* _Task details_:
All of the data that follows should be retyped exactly, please, except the pictures.

──────────

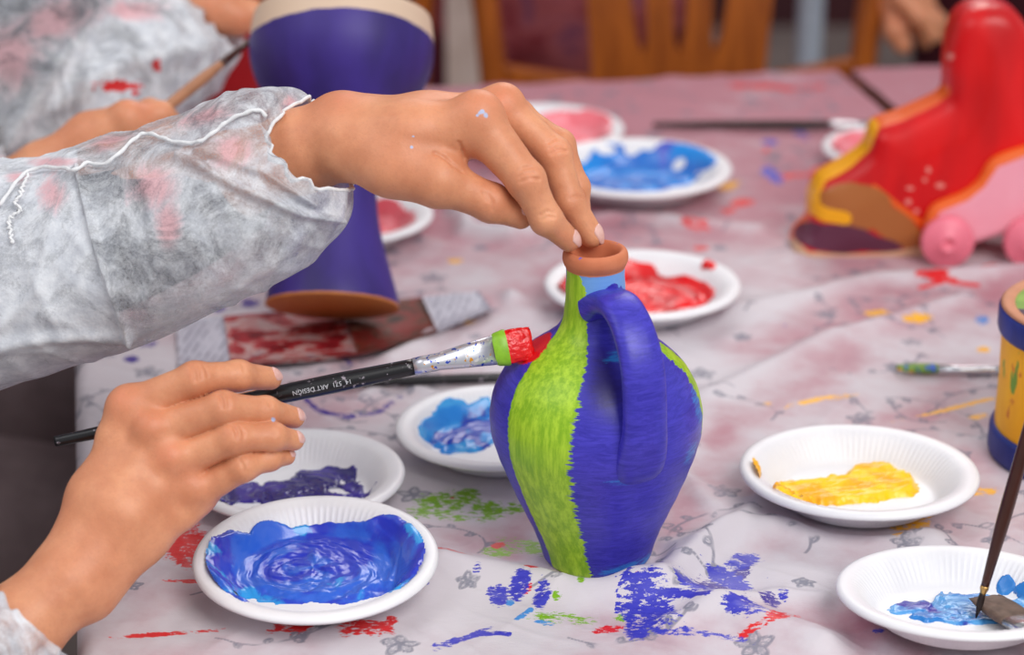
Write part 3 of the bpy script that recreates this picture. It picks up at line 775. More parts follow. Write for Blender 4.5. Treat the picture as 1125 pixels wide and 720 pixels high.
def PQ(t): return np.array(PZ(*t[:3]))
def pr(px, Z): return px/F*Z
def hand_field(spec, h):
    """spec: dict(arm=[(px,py,Z,rpx,flat?)...], palm=[(a,b,ra,rb)...], fingers=[[(px,py,Z,rpx)...]...])"""
    P = []
    for ch in [spec['arm']]+spec['palm']+spec['fingers']: P += [PQ(c) for c in ch]
    P = np.array(P); fl = Field(P.min(0)-.035, P.max(0)+.035, h)
    D = fl.new()
    def chain(D, ch, k, flat=None, k0=None):
        for i, (a, b) in enumerate(zip(ch, ch[1:])):
            fl.cone(D, PQ(a), PQ(b), pr(a[3], a[2]), pr(b[3], b[2]), (k0 if (i == 0 and k0 is not None) else k), flat)
    chain(D, spec['arm'], .010, spec.get('armflat'))
    for ch in spec['palm']: chain(D, ch, spec.get('palmk', .012))
    out = None
    for fi, ch in enumerate(spec['fingers']):
        T = fl.new()
        chain(T, ch, .0012)
        # knuckle fullness
        for j, c in enumerate(ch[1:-1]):
            fl.ball(T, PQ(c), pr(c[3], c[2])*1.03, .004)
        G = smin(D, T, .0075 if fi else spec.get('thumbk', .012))
        out = G if out is None else np.minimum(out, G)
    for (a, r, k) in spec.get('bumps', []):
        fl.ball(out, PQ(a), pr(r, a[2]), k)
    for (pl, r, off) in spec.get('creases', []):
        S = []
        for (x, y) in pl:
            hit = None
            for Zq in np.arange(1.20, 1.36, .0004):
                p = np.array(PZ(x, y, Zq)); i = np.round((p-fl.lo)/fl.h).astype(int)
                if (i >= 0).all() and (i < np.array(fl.n)).all() and out[tuple(i)] < 0: hit = np.array(PZ(x, y, Zq-off)); break
            if hit is not None: S.append(hit)
        for a, b in zip(S, S[1:]):
            if np.linalg.norm(a-b) < .012: fl.carve(out, a, b, r, .0012)
    return fl, out
def nail_patch(fin, nrm, w, L, r, back=.25):
    """curved nail near the end of a finger: fin = (previous joint, tip), nrm = dorsal direction"""
    a, b = PQ(fin[0]), PQ(fin[1]); t = (b-a)/np.linalg.norm(b-a)
    n = np.array(nrm, float); n -= t*(n@t); n /= np.linalg.norm(n); s = np.cross(t, n)
    V = []; nu, nv = 13, 15
    for i in range(nu):
        u = i/(nu-1)*2-1
        for j in range(nv):
            v = j/(nv-1)*2-1
            # squircle outline
            wu = u*(1-.12*abs(v)**3); ww = w*math.sqrt(max(0, 1-.30*abs(v)**6))*(.86 if v < -.8 else 1)
            ang = wu*ww/r
            along = (v*L/2*(1-.10*u*u)) + r*(1.0-back)
            rr = r*1.015+.00035-max(0, along-r*.35)**2/r*.33 + .0003*(1-u*u)
            V.append(b+t*(along-r*.62)+n*math.cos(ang)*rr+s*math.sin(ang)*rr)
    Vb = [p-n*.0012 for p in V]
    F1 = grid_faces(nu, nv).tolist(); N = nu*nv
    F2 = [[i+N for i in q[::-1]] for q in F1]
    ring = [j for j in range(nv)]+[i*nv+nv-1 for i in range(1, nu)]+[(nu-1)*nv+j for j in range(nv-2, -1, -1)]+[i*nv for i in range(nu-2, 0, -1)]
    F3 = [[ring[i], ring[(i+1) % len(ring)], ring[(i+1) % len(ring)]+N, ring[i]+N] for i in range(len(ring))]
    return V+Vb, F1+F2+F3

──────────

* _Complete response_:
Write part 3 of the bpy script that recreates this picture. It picks up at line 775. More parts follow. Write for Blender 4.5. Treat the picture as 1125 pixels wide and 720 pixels high.
def PQ(t): return np.array(PZ(*t[:3]))
def pr(px, Z): return px/F*Z
def hand_field(spec, h):
    """spec: dict(arm=[(px,py,Z,rpx,flat?)...], palm=[(a,b,ra,rb)...], fingers=[[(px,py,Z,rpx)...]...])"""
    P = []
    for ch in [spec['arm']]+spec['palm']+spec['fingers']: P += [PQ(c) for c in ch]
    P = np.array(P); fl = Field(P.min(0)-.035, P.max(0)+.035, h)
    D = fl.new()
    def chain(D, ch, k, flat=None, k0=None):
        for i, (a, b) in enumerate(zip(ch, ch[1:])):
            fl.cone(D, PQ(a), PQ(b), pr(a[3], a[2]), pr(b[3], b[2]), (k0 if (i == 0 and k0 is not None) else k), flat)
    chain(D, spec['arm'], .010, spec.get('armflat'))
    for ch in spec['palm']: chain(D, ch, spec.get('palmk', .012))
    out = None
    for fi, ch in enumerate(spec['fingers']):
        T = fl.new()
        chain(T, ch, .0012)
        # knuckle fullness
        for j, c in enumerate(ch[1:-1]):
            fl.ball(T, PQ(c), pr(c[3], c[2])*1.03, .004)
        G = smin(D, T, .0075 if fi else spec.get('thumbk', .012))
        out = G if out is None else np.minimum(out, G)
    for (a, r, k) in spec.get('bumps', []):
        fl.ball(out, PQ(a), pr(r, a[2]), k)
    for (pl, r, off) in spec.get('creases', []):
        S = []
        for (x, y) in pl:
            hit = None
            for Zq in np.arange(1.20, 1.36, .0004):
                p = np.array(PZ(x, y, Zq)); i = np.round((p-fl.lo)/fl.h).astype(int)
                if (i >= 0).all() and (i < np.array(fl.n)).all() and out[tuple(i)] < 0: hit = np.array(PZ(x, y, Zq-off)); break
            if hit is not None: S.append(hit)
        for a, b in zip(S, S[1:]):
            if np.linalg.norm(a-b) < .012: fl.carve(out, a, b, r, .0012)
    return fl, out
def nail_patch(fin, nrm, w, L, r, back=.25):
    """curved nail near the end of a finger: fin = (previous joint, tip), nrm = dorsal direction"""
    a, b = PQ(fin[0]), PQ(fin[1]); t = (b-a)/np.linalg.norm(b-a)
    n = np.array(nrm, float); n -= t*(n@t); n /= np.linalg.norm(n); s = np.cross(t, n)
    V = []; nu, nv = 13, 15
    for i in range(nu):
        u = i/(nu-1)*2-1
        for j in range(nv):
            v = j/(nv-1)*2-1
            # squircle outline
            wu = u*(1-.12*abs(v)**3); ww = w*math.sqrt(max(0, 1-.30*abs(v)**6))*(.86 if v < -.8 else 1)
            ang = wu*ww/r
            along = (v*L/2*(1-.10*u*u)) + r*(1.0-back)
            rr = r*1.015+.00035-max(0, along-r*.35)**2/r*.33 + .0003*(1-u*u)
            V.append(b+t*(along-r*.62)+n*math.cos(ang)*rr+s*math.sin(ang)*rr)
    Vb = [p-n*.0012 for p in V]
    F1 = grid_faces(nu, nv).tolist(); N = nu*nv
    F2 = [[i+N for i in q[::-1]] for q in F1]
    ring = [j for j in range(nv)]+[i*nv+nv-1 for i in range(1, nu)]+[(nu-1)*nv+j for j in range(nv-2, -1, -1)]+[i*nv for i in range(nu-2, 0, -1)]
    F3 = [[ring[i], ring[(i+1) % len(ring)], ring[(i+1) % len(ring)]+N, ring[i]+N] for i in range(len(ring))]
    return V+Vb, F1+F2+F3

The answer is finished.